Lucy Delgado, PhD, is a Two-Spirit Métis woman, born and raised in Winnipeg, Manitoba and an active member of the Two-Spirit Michif Local of the Manitoba Métis Federation. Her family were Sinclairs, Cummings, Prudens, some of whom took scrip in St Andrews and St Johns, and she also has other family and ancestors from Red River, Oxford House, Norway House, and Sioux Valley Dakota Nation, and settler family from Ireland and the Orkney Islands. Lucy is a community organizer, and co-founder of the Mamawi Project, a grassroots Métis collective dedicated to virtual knowledge mobilization and creating kinship-building opportunities for Métis young people across the diaspora. She also serves on several boards, including the board of directors of Two-Spirit Manitoba. Lucy is an Assistant Professor in the Faculty of Education at the University of Manitoba, with a research and teaching focus on Métis youth identity, Indigenous education, queer theory, hip-hop pedagogies, and youth cultures.
Dr. Kayla Murphy is Anishinaabekwe and Turtle Clan, from Bkejwanong Territory. Kayla is a leader in Indigenous Education and is presently working on the traditional territory of the Attawandaron, Anishinaabeg and Haudenosaunee First Nations, situated on the Haldimand Tract. In her current role, Kayla broadly supports and advances the mandate of leading Indigenization and decolonization strategies at her institution and supports the Indigenous Faculty community, being a contact point for the overall Faculty community, supporting the Indigenous Advisory Circle, and managing various Indigenous initiatives. Kayla is responsible for a variety of Indigenization efforts in various areas of Post-secondary Education and is an Eagle Feather Recipient for her contributions in Indigenous Education. She has held many roles in Indigenous Education from Early Years to Post-Secondary. Author of Improving Educational Opportunities by Weaving Indigenous Knowledge into the Academy from an Indigenous Perspective, Kayla has recently graduated with a Doctor of Education in Educational Leadership from Western University.
Jennifer is a non-Indigenous educator and helper, who is committed to offering and supporting experiences that bring people together and nourish the heart. Her life has been immeasurably enriched through 25 years of walking in community.
Jen worked for 15 years in various areas of K-8 education, including 11 years as a Student Services Teacher. These years awakened her attention to the colonial-driven inequities, visible and invisible burdens experienced by Indigenous students and families.
A ‘healer-type’ at heart, Jen worked to create safer spaces at school, and more honest dialogue among colleagues and with families. Since moving from Education to a private healing practice, Jen brings her care for Indigenous Education to Full Circle.

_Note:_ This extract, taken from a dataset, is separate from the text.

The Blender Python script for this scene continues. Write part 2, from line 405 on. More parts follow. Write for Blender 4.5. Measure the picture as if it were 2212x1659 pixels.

Carlie is an Anishinaabekwe with community ties to Obishikokaang (Lac Seul First Nation). Carlie currently holds an Advanced Bachelor of Arts in Indigenous Studies from the University of Manitoba, and is currently in her 3rd year of law. Carlie assists Full Circle for Indigenous Education as a contracted project assistant helping in the areas of social media and administration.
Ben Nein is a Métis teacher in Seven Oaks School Division. A teacher since 2005, they have been walking with community and working to decolonize their thinking and teaching since 2015. To further that, Ben has begun work on a Master’s degree in Curriculum, Teaching, and Learning with a focus on helping schools have the important conversations with their Indigenous community members and non-Indigenous teachers about how to enact education for reconciliation. They work to create space for Indigenous Ways-of-Coming-to-Knowing and Indigenous voice, and seek to bridge Western and Indigenous ways of teaching and learning to reach towards Elder Albert Marshall’s idea of “Two-Eyed Seeing.”
Aimée-Mihkokwaniy McGillis (they/she) is a Red River Michif, Nehiyaw and Anishnaabe, 2Spirit, Pitoteyihtam (neurodivergent – autistic/adhd) person. They are a student and student researcher at the University of Manitoba that focuses on Indigenizing understanding of neurodivergence and disability in order to transform ableist narratives and create culturally safe resources for Pitoteyihtam that are rooted in lived experience. Their family are intergenerational language speakers, knowledge keepers, and ceremony people that have always had strong connections to who they are, their culture and the land they belong to. Aimée is also a parent, writer, inter-displinary artist, seed keeper, and regenerative farmer.